» **What is expected**
Without the pictures, repeat the listing character for character.

» **Given information**
━━━━━━━━━━━━━━━━━━━━

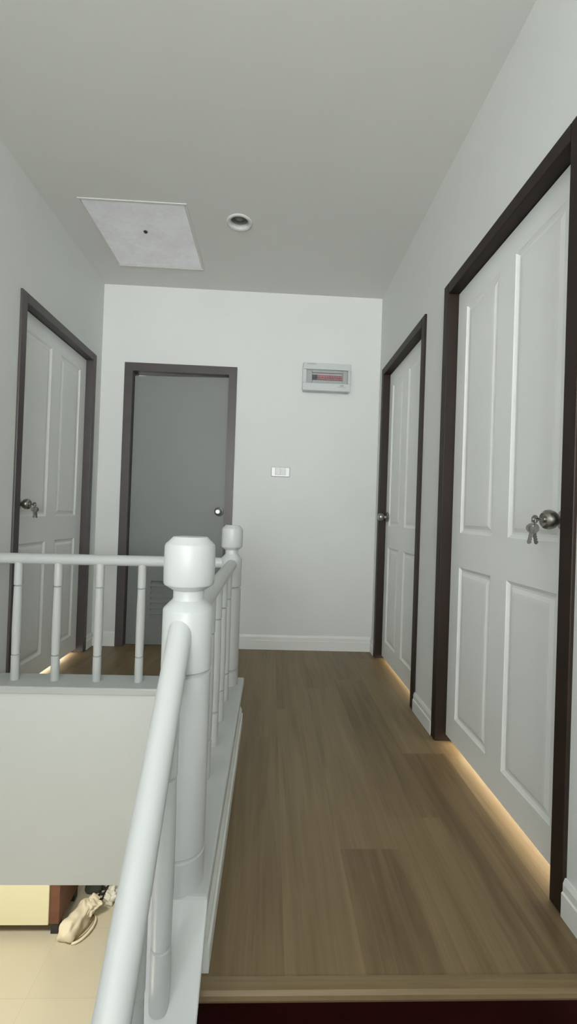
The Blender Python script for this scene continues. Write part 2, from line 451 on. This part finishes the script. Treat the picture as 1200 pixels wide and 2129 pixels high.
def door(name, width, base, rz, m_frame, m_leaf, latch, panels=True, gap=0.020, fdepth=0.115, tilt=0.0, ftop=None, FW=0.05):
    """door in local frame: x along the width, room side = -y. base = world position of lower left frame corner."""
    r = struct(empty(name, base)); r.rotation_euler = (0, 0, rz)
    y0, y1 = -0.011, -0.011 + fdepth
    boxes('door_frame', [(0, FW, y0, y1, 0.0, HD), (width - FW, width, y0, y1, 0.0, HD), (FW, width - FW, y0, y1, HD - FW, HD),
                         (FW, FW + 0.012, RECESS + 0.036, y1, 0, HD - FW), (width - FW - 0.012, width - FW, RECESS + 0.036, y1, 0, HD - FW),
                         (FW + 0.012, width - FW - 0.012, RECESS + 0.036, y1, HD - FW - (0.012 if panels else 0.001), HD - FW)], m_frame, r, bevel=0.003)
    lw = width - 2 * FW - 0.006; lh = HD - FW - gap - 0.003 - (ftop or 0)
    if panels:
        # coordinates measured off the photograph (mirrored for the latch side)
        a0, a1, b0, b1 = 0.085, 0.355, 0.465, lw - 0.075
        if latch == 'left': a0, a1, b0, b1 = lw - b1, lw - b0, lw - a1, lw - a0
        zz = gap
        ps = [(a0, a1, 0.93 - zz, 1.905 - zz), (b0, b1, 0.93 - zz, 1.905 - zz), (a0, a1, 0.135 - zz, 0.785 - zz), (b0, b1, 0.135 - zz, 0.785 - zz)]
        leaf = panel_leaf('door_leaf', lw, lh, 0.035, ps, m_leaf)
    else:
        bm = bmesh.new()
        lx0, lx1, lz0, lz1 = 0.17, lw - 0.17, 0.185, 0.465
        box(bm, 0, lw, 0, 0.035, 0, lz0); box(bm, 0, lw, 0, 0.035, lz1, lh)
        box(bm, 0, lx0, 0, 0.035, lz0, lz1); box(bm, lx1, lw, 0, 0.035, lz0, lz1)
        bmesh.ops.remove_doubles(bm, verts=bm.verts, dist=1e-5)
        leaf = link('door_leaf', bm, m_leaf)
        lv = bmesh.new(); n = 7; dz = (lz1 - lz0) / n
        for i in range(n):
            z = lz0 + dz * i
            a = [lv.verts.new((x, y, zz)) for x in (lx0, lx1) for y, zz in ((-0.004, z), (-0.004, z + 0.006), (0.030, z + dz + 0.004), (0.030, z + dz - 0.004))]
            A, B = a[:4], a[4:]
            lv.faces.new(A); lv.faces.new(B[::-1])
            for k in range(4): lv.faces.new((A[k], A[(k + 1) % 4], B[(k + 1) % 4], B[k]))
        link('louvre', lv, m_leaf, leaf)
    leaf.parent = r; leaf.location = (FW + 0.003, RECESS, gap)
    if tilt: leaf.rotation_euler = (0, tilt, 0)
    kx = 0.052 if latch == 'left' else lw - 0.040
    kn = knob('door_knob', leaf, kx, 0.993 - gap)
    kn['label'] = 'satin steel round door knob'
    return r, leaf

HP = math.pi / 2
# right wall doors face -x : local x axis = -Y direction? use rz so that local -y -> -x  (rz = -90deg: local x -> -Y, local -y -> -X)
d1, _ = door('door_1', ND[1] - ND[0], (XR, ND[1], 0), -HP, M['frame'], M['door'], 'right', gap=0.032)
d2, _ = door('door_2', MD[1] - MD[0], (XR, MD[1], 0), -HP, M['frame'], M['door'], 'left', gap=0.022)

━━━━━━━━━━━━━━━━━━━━

» **Reply**
The Blender Python script for this scene continues. Write part 2, from line 451 on. This part finishes the script. Treat the picture as 1200 pixels wide and 2129 pixels high.
def door(name, width, base, rz, m_frame, m_leaf, latch, panels=True, gap=0.020, fdepth=0.115, tilt=0.0, ftop=None, FW=0.05):
    """door in local frame: x along the width, room side = -y. base = world position of lower left frame corner."""
    r = struct(empty(name, base)); r.rotation_euler = (0, 0, rz)
    y0, y1 = -0.011, -0.011 + fdepth
    boxes('door_frame', [(0, FW, y0, y1, 0.0, HD), (width - FW, width, y0, y1, 0.0, HD), (FW, width - FW, y0, y1, HD - FW, HD),
                         (FW, FW + 0.012, RECESS + 0.036, y1, 0, HD - FW), (width - FW - 0.012, width - FW, RECESS + 0.036, y1, 0, HD - FW),
                         (FW + 0.012, width - FW - 0.012, RECESS + 0.036, y1, HD - FW - (0.012 if panels else 0.001), HD - FW)], m_frame, r, bevel=0.003)
    lw = width - 2 * FW - 0.006; lh = HD - FW - gap - 0.003 - (ftop or 0)
    if panels:
        # coordinates measured off the photograph (mirrored for the latch side)
        a0, a1, b0, b1 = 0.085, 0.355, 0.465, lw - 0.075
        if latch == 'left': a0, a1, b0, b1 = lw - b1, lw - b0, lw - a1, lw - a0
        zz = gap
        ps = [(a0, a1, 0.93 - zz, 1.905 - zz), (b0, b1, 0.93 - zz, 1.905 - zz), (a0, a1, 0.135 - zz, 0.785 - zz), (b0, b1, 0.135 - zz, 0.785 - zz)]
        leaf = panel_leaf('door_leaf', lw, lh, 0.035, ps, m_leaf)
    else:
        bm = bmesh.new()
        lx0, lx1, lz0, lz1 = 0.17, lw - 0.17, 0.185, 0.465
        box(bm, 0, lw, 0, 0.035, 0, lz0); box(bm, 0, lw, 0, 0.035, lz1, lh)
        box(bm, 0, lx0, 0, 0.035, lz0, lz1); box(bm, lx1, lw, 0, 0.035, lz0, lz1)
        bmesh.ops.remove_doubles(bm, verts=bm.verts, dist=1e-5)
        leaf = link('door_leaf', bm, m_leaf)
        lv = bmesh.new(); n = 7; dz = (lz1 - lz0) / n
        for i in range(n):
            z = lz0 + dz * i
            a = [lv.verts.new((x, y, zz)) for x in (lx0, lx1) for y, zz in ((-0.004, z), (-0.004, z + 0.006), (0.030, z + dz + 0.004), (0.030, z + dz - 0.004))]
            A, B = a[:4], a[4:]
            lv.faces.new(A); lv.faces.new(B[::-1])
            for k in range(4): lv.faces.new((A[k], A[(k + 1) % 4], B[(k + 1) % 4], B[k]))
        link('louvre', lv, m_leaf, leaf)
    leaf.parent = r; leaf.location = (FW + 0.003, RECESS, gap)
    if tilt: leaf.rotation_euler = (0, tilt, 0)
    kx = 0.052 if latch == 'left' else lw - 0.040
    kn = knob('door_knob', leaf, kx, 0.993 - gap)
    kn['label'] = 'satin steel round door knob'
    return r, leaf

HP = math.pi / 2
# right wall doors face -x : local x axis = -Y direction? use rz so that local -y -> -x  (rz = -90deg: local x -> -Y, local -y -> -X)
d1, _ = door('door_1', ND[1] - ND[0], (XR, ND[1], 0), -HP, M['frame'], M['door'], 'right', gap=0.032)
d2, _ = door('door_2', MD[1] - MD[0], (XR, MD[1], 0), -HP, M['frame'], M['door'], 'left', gap=0.022)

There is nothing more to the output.